The Texas A&M-educated civil engineer first became involved with the canal in 1995 as the U.S. Army Corps of Engineers was preparing the Panama Canal modernization before the handover. As the CEO of Panama’s top engineering firm, Constructora Urbana, Aleman handled Panama’s review of the Corps’ evaluation. Aside from a $700 million renovation of the waterway, the joint studies also showed that the canal was near capacity and needed to expand to avoid becoming obsolete, Aleman says.
Soon after the review, Panama’s then-president, Ernesto Pérez Balladares, asked Aleman to make a serious career change: Relinquish the reins of his successful family business and run the sovereign canal. He would have to secure the canal’s much-needed expansion and turn the waterway into a service-oriented and competitive trade route — all while keeping Panama’s notoriously weak government institutions at arm’s length.
Before the handover, the Panamanian government amended its constitution to guarantee the canal’s autonomy, and successive presidencies haven’t pressed the canal’s healthy finances. Last fiscal year, the Panama Canal produced almost $2 billion in revenue and generated $964 million in net income.
“The separation [of the canal and central government] is very clear in the law itself,” Aleman says. “Part of the mandate … is that the canal should be separated from party politics.”
Aleman’s biggest challenge as canal boss —other than running a successful campaign for the referendum to permit the canal’s expansion — was turning the canal into a service-oriented and for-profit business, much to the chagrin of many in the shipping industry.
“The mindset was important to change,” says Aleman, referring to clients and also to the canal’s employees, who now are 10,000 strong.
Aleman’s office in the administration building offers a view of the Pacific entrance to the Panama Canal, and he uses it to illustrate how radically Panama has changed since taking charge of the waterway. An increasing number of airplanes buzz past the ACP building to land at Panama City’s expanding domestic airport, soaring over ever-higher mountains of containers, the port of Balboa and the Pacific terminus of the rail line that crosses Panama adjacent to the canal.
One of his favorite statistics is that in 1990, Panama’s ports moved fewer than 200,000 containers. Last year, Panama’s Atlantic and Pacific ports — Colón and Balboa — became the top two in the Latin America and Caribbean, handling about 5.56 million containers. The expanded canal should drive the upward trend even higher as maritime traders use Panama’s ports for increased regional hub activity, Alemán says.
“[The expanded canal] will cement Panama as the most important transshipment and logistics hub of the Americas, and that creates jobs and that brings companies to use Panama as a platform,” Aleman says. “The success of the Panama Canal is actually a success of the Panamanian people.”

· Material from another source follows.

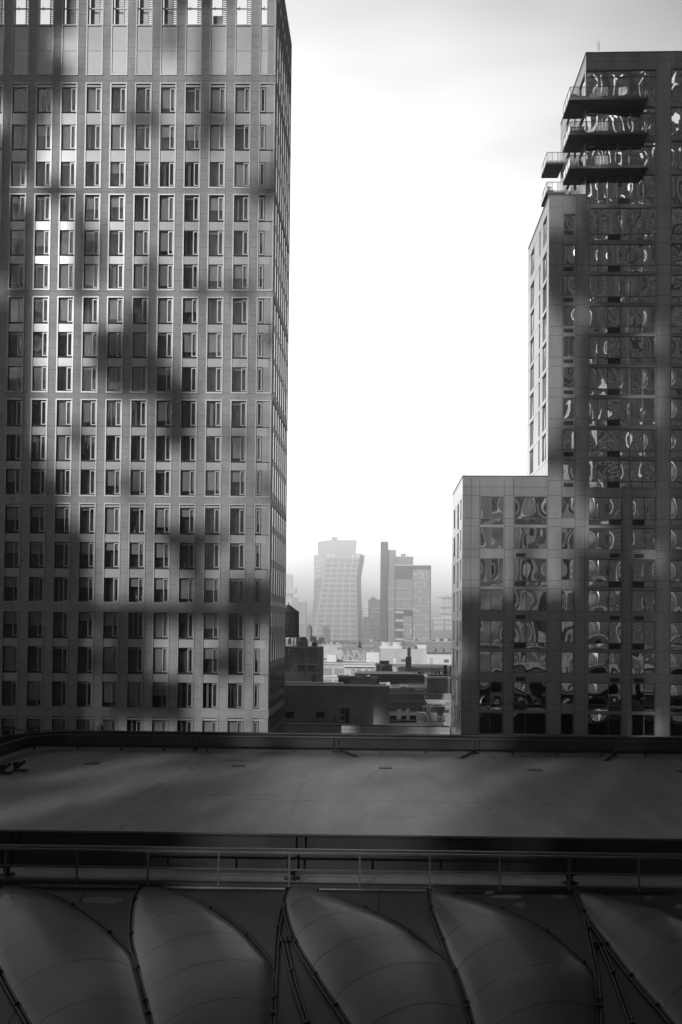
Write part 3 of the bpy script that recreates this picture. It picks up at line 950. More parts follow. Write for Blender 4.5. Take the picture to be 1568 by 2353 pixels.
# maintenance tracks (two parallel beams near, two far, bending towards the viewer on the left)
def ibeam_prof(z0, z1, w=.32, tw=.05, tf=.045):
    a = w / 2; b = tw / 2
    return [(-a, z0), (a, z0), (a, z0 + tf), (b, z0 + tf), (b, z1 - tf), (a, z1 - tf), (a, z1), (-a, z1), (-a, z1 - tf), (-b, z1 - tf), (-b, z0 + tf), (-a, z0 + tf)]
ZB0, ZB1 = HC - 8.59, HC - 7.88
def track(name, label, Y, bend=None, legs=(), braces=()):
    t = thing(name, label, 'steel beam', (0, Y, ZRF), 'steel maintenance tracks')
    F = FG(Y)
    pts = []
    if bend is None:
        for u in range(-60, 61, 4): p = F.pt(u, 0, 0); pts.append((p.x, p.y))
    else:
        ub, rad = bend
        p0 = F.pt(ub, 0, 0)
        cx, cy = p0.x, p0.y - rad
        pts.append((cx - rad, cy - 40)); pts.append((cx - rad, cy - 10))
        for k in range(0, 13):
            a = math.pi - k * (math.pi / 2) / 12
            pts.append((cx + rad * math.cos(a), cy + rad * math.sin(a)))
        for k in range(1, 22): p = F.pt(ub + k * 4.2, 0, 0); pts.append((p.x, p.y))
    b = MB(); b.sweep(pts, ibeam_prof(ZB0, ZB1)); b.build('beam', M['dark_metal'], t)
    e = MB(); e.sweep(pts, [(-.05, ZB1), (.05, ZB1), (.05, ZB1 + .035), (-.05, ZB1 + .035)]); e.build('running_rail', M['rail'], t)
    for x in legs:
        p = PY(x, 1443 + (8.3 * FPX / Y), Y); p = F.pt((p - F.o).dot(F.U), 0, 0)
        l = MB()
        l.lathe((p.x, p.y, ZRF), [(0, 0), (.3, 0), (.3, .03), (.12, .06), (.12, ZB0 - ZRF - .04), (.22, ZB0 - ZRF - .04), (.22, ZB0 - ZRF)], 12)
        l.wbox(p.x - .2, p.x - .15, p.y - .2, p.y + .2, ZB0 - .02, ZB1 - .05); l.wbox(p.x + .15, p.x + .2, p.y - .2, p.y + .2, ZB0 - .02, ZB1 - .05)
        l.build('leg', M['dark_metal'], t)
    for (x, dx) in braces:
        p = PY(x, 1443 + (8.3 * FPX / Y), Y)
        l = MB(); l.tube([(p.x, p.y - .05, ZB0 - .05), (p.x + dx, p.y - 2.6, ZRF + .03)], .09, 8)
        l.wbox(p.x + dx - .25, p.x + dx + .25, p.y - 2.85, p.y - 2.35, ZRF, ZRF + .03); l.build('brace', M['dark_metal'], t)
    return t
track('maintenance_track', 'dark steel beam just behind the near railing', 35.4, legs=(22, 672, 1312))
track('maintenance_track', 'dark steel beam along the near edge of the roof, second behind the railing', 38.0, legs=(40, 690, 1330))
uB = lambda x, Y: (PY(x, 1697, Y) - FG(Y).o).dot(FG(Y).U)
track('maintenance_track', 'dark steel beam on braced legs along the far roof edge, bending nearer at its left', 71.4, bend=(-21.6, 3.2), legs=(450, 772, 1095, 1415), braces=((772, 1.5), (1095, -1.3), (1415, -1.2)))
track('maintenance_track', 'outermost dark steel beam beyond the far roof edge', 73.6, bend=(-21.6, 5.0), legs=(470, 792, 1112, 1432))
hr = MB(); F = FG(75.2)
hr.tube([F.pt(-40, 0, HC - 8.0), F.pt(60, 0, HC - 8.0)], .04, 6)
for k in range(-9, 14): hr.tube([F.pt(k * 4.5, 0, HC - 8.0), F.pt(k * 4.5, 0, HC - 9.5)], .03, 6)
o = hr.build('guard_wire', M['dark_metal']); tag(o, 'thin dark guard rail beyond the outermost track beam', 'guard rail')
# cable conduit under the far beam
cdn = MB(); F = FG(70.9); cdn.tube([F.pt(-30, 0, ZRF + .2), F.pt(60, 0, ZRF + .2)], .03, 6)
for k in range(-10, 20): cdn.box(F, k * 3.1, k * 3.1 + .12, -.08, .08, ZRF, ZRF + .22)
o = cdn.build('cable_conduit', M['dark_metal']); tag(o, 'thin cable conduit on small brackets under the far steel beam', 'conduit')
# lamp head on the far rail near the tower
lp = PY(232, 1668, 74.5)
t = thing('rooftop_lamp', 'small round head fixture standing on the far track in front of the stone tower', 'lamp', (lp.x, lp.y, ZB1))
a = MB(); a.tube([(lp.x, lp.y, ZB1), (lp.x, lp.y, lp.z)], .05, 8); a.build('post', M['dark_metal'], t)
a = MB(); a.lathe((lp.x, lp.y, lp.z), [(0, -.1), (.3, -.05), (.32, .2), (.2, .38), (0, .42)], 16); a.build('lamp_head', M['pale'], t)
a = MB(); a.wbox(lp.x - .5, lp.x - .25, lp.y - .15, lp.y + .15, lp.z - .4, lp.z + .1); a.build('bracket', M['steel'], t)
# winch bits at the left
for (x, y, lb) in ((12, 1778, 'rusty winch bracket on the roof at the far left'), (45, 1772, 'small tilted cable reel on the roof beside the left track')):
    p = onroof(x, y)
    a = MB()
    a.wbox(p.x - .4, p.x + .4, p.y - .3, p.y + .3, ZRF, ZRF + .12)
    a.tube([(p.x - .2, p.y - .25, ZRF + .4), (p.x - .1, p.y + .3, ZRF + .45)], .17, 14)
    a.bar((p.x - .3, p.y, ZRF + .1), (p.x + .3, p.y + .1, ZRF + .6), .08, .2)
    o = a.build('winch', M['dark_metal']); tag(o, lb, 'winch')

# near railing
rl = thing('guard_railing', 'slim steel railing with two rails and thin posts across the front of the roof', 'railing', (0, 34.3, ZRF))
a = MB(); a.bar(F0.pt(-30, .12, HC - 7.72), F0.pt(34, .12, HC - 7.72), .07, .07); a.build('top_rail', M['rail'], rl)
a = MB(); a.bar(F0.pt(-30, .12, HC - 8.29), F0.pt(34, .12, HC - 8.29), .04, .04); a.build('mid_rail', M['rail'], rl)
xs = [20 + 161.4 * k for k in range(-2, 13)]
for x in xs:
    p = PY(x, 1985, 34.2); u = (p - F0.o).dot(F0.U)
    a = MB(); a.box(F0, u - .03, u + .03, .08, .15, ZRF + .02, HC - 7.75); a.build('post', M['rail'], rl)

# cushioned shell in front
SLOPE = 0.25
sn = Vector((0, -SLOPE, 1)).normalized()        # plane: z = ZRF-.05 - SLOPE*(34.2-Y)
sp0 = Vector((0, 34.2, ZRF - .05))
sn = Vector((0, -SLOPE, 1.0)).normalized()
def onshell(x, y, h=0.0):
    d = ray(x, y); p0 = sp0 + sn * h
    return CLOC + d * ((p0 - CLOC).dot(sn) / d.dot(sn))
sh = MB()
def zs(Y): return ZRF - .05 - SLOPE * (34.2 - Y)
for k in range(-6, 6):
    x0, x1 = k * 10, k * 10 + 9.98
    sh.hexa([(x0, 10, zs(10) - .4), (x1, 10, zs(10) - .4), (x1, 34.2 + x1 * FA, ZRF - .45), (x0, 34.2 + x0 * FA, ZRF - .45),
             (x0, 10, zs(10)), (x1, 10, zs(10)), (x1, 34.2 + x1 * FA, zs(34.2 + x1 * FA)), (x0, 34.2 + x0 * FA, zs(34.2 + x0 * FA))])
sh.build('shell_sheet', M['shell'], hall)
Lz = lambda pts: [(.5 * x, 1884 + .5 * y) for x, y in pts]
Rz = lambda pts: [(784 + .5 * x, 1884 + .5 * y) for x, y in pts]
def resample(pts, n):
    # Catmull-Rom through the points, even in arc length
    P = [Vector((p[0], p[1])) for p in pts]
    P = [P[0] * 2 - P[1]] + P + [P[-1] * 2 - P[-2]]
    out = []
    for i in range(1, len(P) - 2):
        for k in range(12):
            t = k / 12
            out.append(.5 * ((2 * P[i]) + (-P[i - 1] + P[i + 1]) * t + (2 * P[i - 1] - 5 * P[i] + 4 * P[i + 1] - P[i + 2]) * t * t + (-P[i - 1] + 3 * P[i] - 3 * P[i + 1] + P[i + 2]) * t ** 3))
    out.append(P[-2])
    d = [0]
    for i in range(1, len(out)): d.append(d[-1] + (out[i] - out[i - 1]).length)
    res = []; j = 0
    for k in range(n + 1):
        s = d[-1] * k / n
        while j < len(d) - 2 and d[j + 1] < s: j += 1
        f = (s - d[j]) / max(1e-9, d[j + 1] - d[j])
        res.append(out[j].lerp(out[j + 1], min(1, f)))
    return res
def clampr(path, parent):
    """double tube clamp along the shell with little joints"""
    a = MB()
    W3 = [onshell(p.x, p.y, .06) for p in path]
    n = len(W3)
    for sgn in (-1, 1):
        pts = []
        for i in range(n):
            t = (W3[min(i + 1, n - 1)] - W3[max(i - 1, 0)]).normalized()
            s = t.cross(sn).normalized() * .055 * sgn
            pts.append(W3[i] + s)
        a.tube(pts, .042, 6)
    for i in range(4, n - 1, 7):
        t = (W3[i + 1] - W3[i]).normalized()
        a.tube([W3[i] - t * .03, W3[i] + t * .03], .095, 8)
    a.build('clamp_rail', M['dark_metal'], parent)
cush = [
    (Lz([(15, 290), (-40, 400), (-45, 560), (0, 700), (60, 820), (130, 937), (300, 1250)]),
     Lz([(15, 290), (200, 335), (300, 375), (400, 440), (480, 500), (540, 560), (606, 628), (640, 740), (690, 937), (760, 1250)])),
    (Lz([(665, 290), (625, 350), (606, 430), (603, 550), (622, 640), (643, 740), (668, 840), (694, 937), (780, 1250)]),
     Lz([(665, 290), (830, 345), (950, 400), (1030, 450), (1120, 520), (1200, 610), (1252, 685), (1260, 800), (1252, 937), (1240, 1250)])),
    (Lz([(1330, 300), (1308, 370), (1318, 440), (1345, 530), (1380, 605), (1440, 700), (1510, 810), (1590, 925), (1800, 1250)]),
     Rz([(-238, 300), (-120, 326), (0, 365), (190, 445), (300, 505), (430, 605), (497, 660), (540, 740), (600, 937), (680, 1250)])),
    (Rz([(400, 315), (412, 400), (455, 520), (502, 650), (543, 740), (604, 937), (690, 1250)]),
     Rz([(400, 315), (600, 365), (730, 410), (870, 470), (980, 540), (1090, 635), (1160, 710), (1182, 800), (1188, 937), (1190, 1250)])),
    (Rz([(1075, 325), (1120, 430), (1215, 565), (1350, 740), (1520, 937), (1750, 1250)]),
     Rz([(1075, 325), (1250, 360), (1440, 410), (1568, 460), (1700, 530), (1790, 610), (1860, 700), (1910, 937), (1960, 1250)])),
]
def shifted(c, dx, dy): return tuple([(x + dx, y + dy) for x, y in e] for e in c)
cush.append(shifted(cush[1], -680, -8)); cush.append(shifted(cush[3], 680, 8))
for ci, (le, re) in enumerate(cush):
    n, ms = 44, 22
    Lp, Rp = resample(le, n), resample(re, n)
    a = MB(); a.uv = []
    base = 0
    for i in range(n + 1):
        l, r = onshell(Lp[i].x, Lp[i].y, .03), onshell(Rp[i].x, Rp[i].y, .03)
        wd = (r - l).length
        # ease in at the tip
        for j in range(ms + 1):
            s = j / ms
            p = l.lerp(r, s)
            h = min(.62, wd * .125) * (max(0.0, 4 * s * (1 - s))) ** .62
            p = p + sn * h
            a.v.append(tuple(p))
            q2 = p - sp0
            a.uv.append((p.x * .5, (q2.y * -1.0 + .36 * wd * (1 - (1 - s) ** 1.7)) / 1.55))
    for i in range(n):
        for j in range(ms):
            k = i * (ms + 1) + j
            a.f.append((k, k + ms + 1, k + ms + 2, k + 1)); a.m.append(0); a.sm.append(True)
    cu = a.build('air_cushion', M['cushion'], hall)
    clampr(Lp, cu); clampr(Rp, cu)
for (side_, pts) in (('L', [(1330, 300), (1283, 480), (1267, 690), (1257, 937), (1240, 1250)]), ('L', [(1306, 556), (1350, 740), (1412, 937), (1500, 1250)]), ('L', [(1282, 553), (1340, 545)]),
                     ('R', [(1078, 325), (1120, 430), (1150, 570), (1178, 720), (1190, 937), (1195, 1250)]), ('R', [(1195, 575), (1250, 700), (1335, 937), (1440, 1250)]), ('R', [(1152, 578), (1222, 568)])):
    p2 = resample((Lz if side_ == 'L' else Rz)(pts), 20)
    clampr(p2, hall)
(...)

As Aleman prepares to end this chapter in the almost-two-decade relationship with the Panama Canal, he reflects on a career of bold choices. Almost four decades ago, he left a well-paying job at a cement company for a lesser-paid position as an assistant in the family construction firm’s inventory department. En route to becoming CEO there, he worked seven years in camps while building roads in Panama’s interior. He cites the advice of his mother for the career path he has taken. His next steps could include starting a new company, doing consultation work or writing a memoir of his place in Panama Canal history.
“The only thing that no one can take away from you is what you know, so you should study and you should always be learning,” he says, recalling his mother’s advice to her children. “Every single day you should learn something new because no one is going to take that away from you.”
As for the canal, a successful on-time and within-budget expansion is not enough.
“The last thing you can do is be complacent,” Aleman says, adding that he hopes the canal eventually can begin exporting its knowledge and expertise. “The canal will need to continue to change in order to be successful.”